Friday, April 09, 2010

GARISSA TO BE CONNECTED WITH RAILWAY GOING TO JUBA AND ETHIOPIA

THE $900b railway project to connect all the major cities in East Africa will start in May, reports have indicated. Media reports from Ethiopia, quoting the East African Community officials, said feasibility studies for the project that will link south Sudan’s Juba, with Kenya, Uganda, Ethiopia and northern Sudan, would start next month.


The project is expected to build 15 new railway lines, connecting at least seven countries. But a senior official in the Rift Valley Railways concession in Uganda told reporters that no regional railway project was set to kick off in May. “All those are just plans, which are not concrete and very far from realisation,” said the expert.


The expert said most of the planned railway projects face the challenge of funding, adding that the most realistic one was the Mombasa-Kampala railway. “That one (Mombasa-Kampala) is going to be done. The presidents of Kenya and Uganda have resolved to work on it urgently,” said the source. Both ministers in charge of transport were not available for comment as their cell phones were switched off. A secretary in John Nasasira’s office said the minister was out of office. In the EAC railway line, Ethiopia and Kenya would have two railway branches, connecting them with Sudan, according to the reports.
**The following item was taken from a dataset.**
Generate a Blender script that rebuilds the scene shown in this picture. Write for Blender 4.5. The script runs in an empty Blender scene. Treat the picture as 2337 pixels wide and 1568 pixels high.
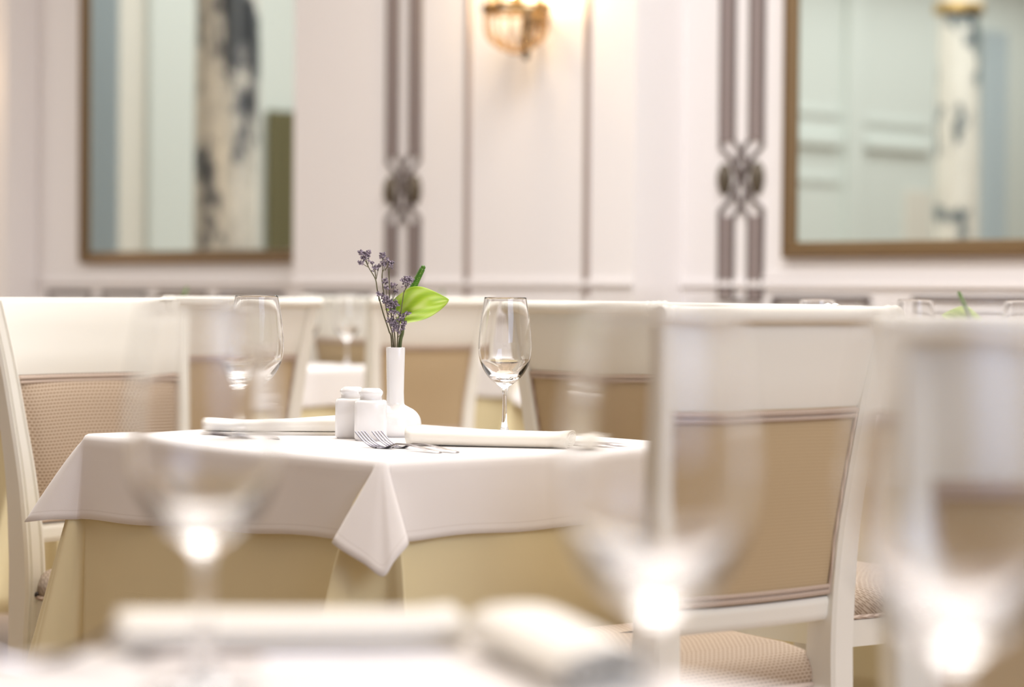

The first railway line will connect Addis Ababa with the Kenyan northern border town of Garissa, while the other will connect another Kenyan coastal town, Lamu, to Juba through Garissa town in North Eastern Kenya. Kostelo Garang, an adviser to the president of the Government of southern Sudan and the director general of the project, is quoted as having said the project would open job opportunities to more than 5,000 people in the south. Across Africa, railway lines have largely failed to take off, apart from Morocco, Egypt, Zambia and South Africa.


It is argued that the lack of a functioning railway system across Africa is one of the great economic tragedies of the continent that is endowed with high-value, but bulky resources, ranging from minerals to agricultural produce. Because of this, sub-Saharan African countries have remained uncompetitive. If completed, the East African railways project will activate economic, social and political development on the continent, with further huge potential to spur trade across the vast region.